In the summer of 1985, thirty-year-old Julie Gold, an aspiring singer/songwriter, was working odd jobs in New York City when she received word from her parents in Pennsylvania that they were shipping the family piano to her as a birthday gift. The day after it arrived, Julie sat at the keyboard and in two hours wrote a song that became a popular hit in 1990, especially among the American troops serving in the Gulf War. The song won a Minute Man award from the US Army for inspiring troops during the war and eventually earned a Grammy for Song of the Year. The song was entitled, “From a Distance.” Here are some of the lyrics:
“From a distance the world looks blue and green
And the snow-capped mountains white.
From a distance the oceans meets the stream
And the eagle takes to flight.
God is watching us. God is watching us.
God is watching us from a distance.”
While Julie Gold’s song won a Grammy, the message it sends is not the message God would have us hear. Julie’s song was about a distant God – and impersonal God – a passive God who watches but does not act. How different from the God the psalmist wrote about in Psalm 95.

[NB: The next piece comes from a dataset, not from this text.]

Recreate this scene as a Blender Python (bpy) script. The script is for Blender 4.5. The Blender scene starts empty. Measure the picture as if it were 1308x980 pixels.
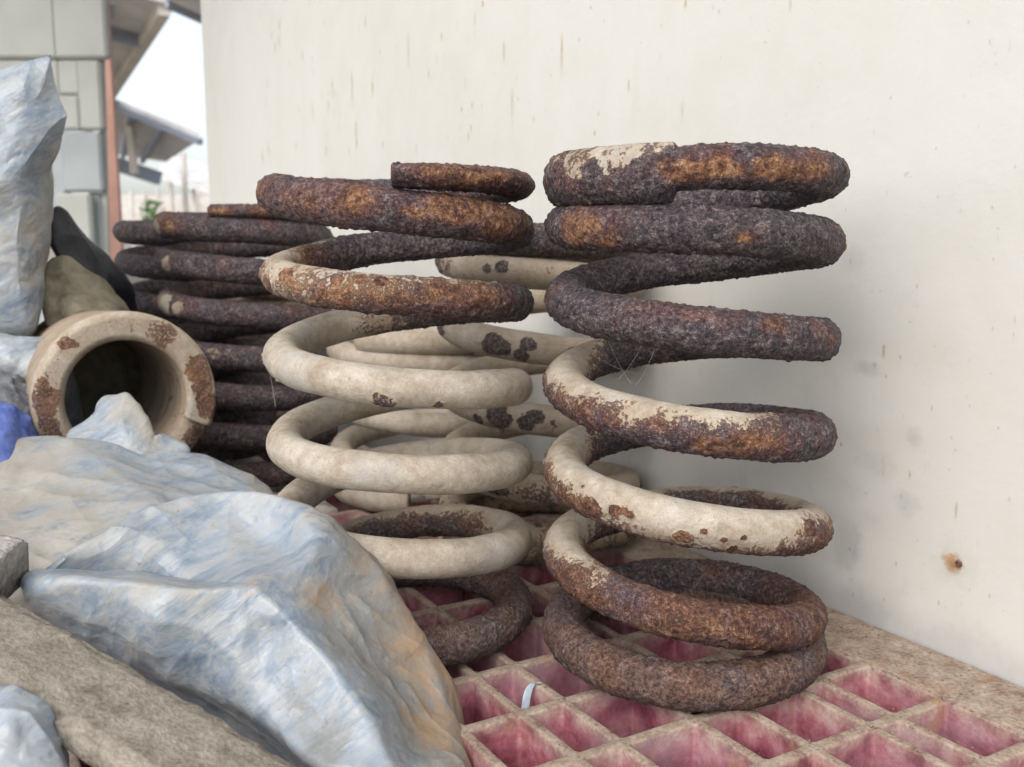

“He owns the depths of the earth,
And even the mightiest mountains are his.
The sea belongs to him, for he made it.
His hands formed the dry land, too.
Come, let us worship and bow down.
Let us kneel before the Lord our maker, for he is our God.
We are the people he watches over, the sheep under His care.”
Julie’s song is about a God who watches from a distance. The Psalmist’s God is a God who acts – who engages with us personally, who wants to relate to us intimately, and who wants to be our Father. Personally, I prefer the God I find in the Psalms. How about you?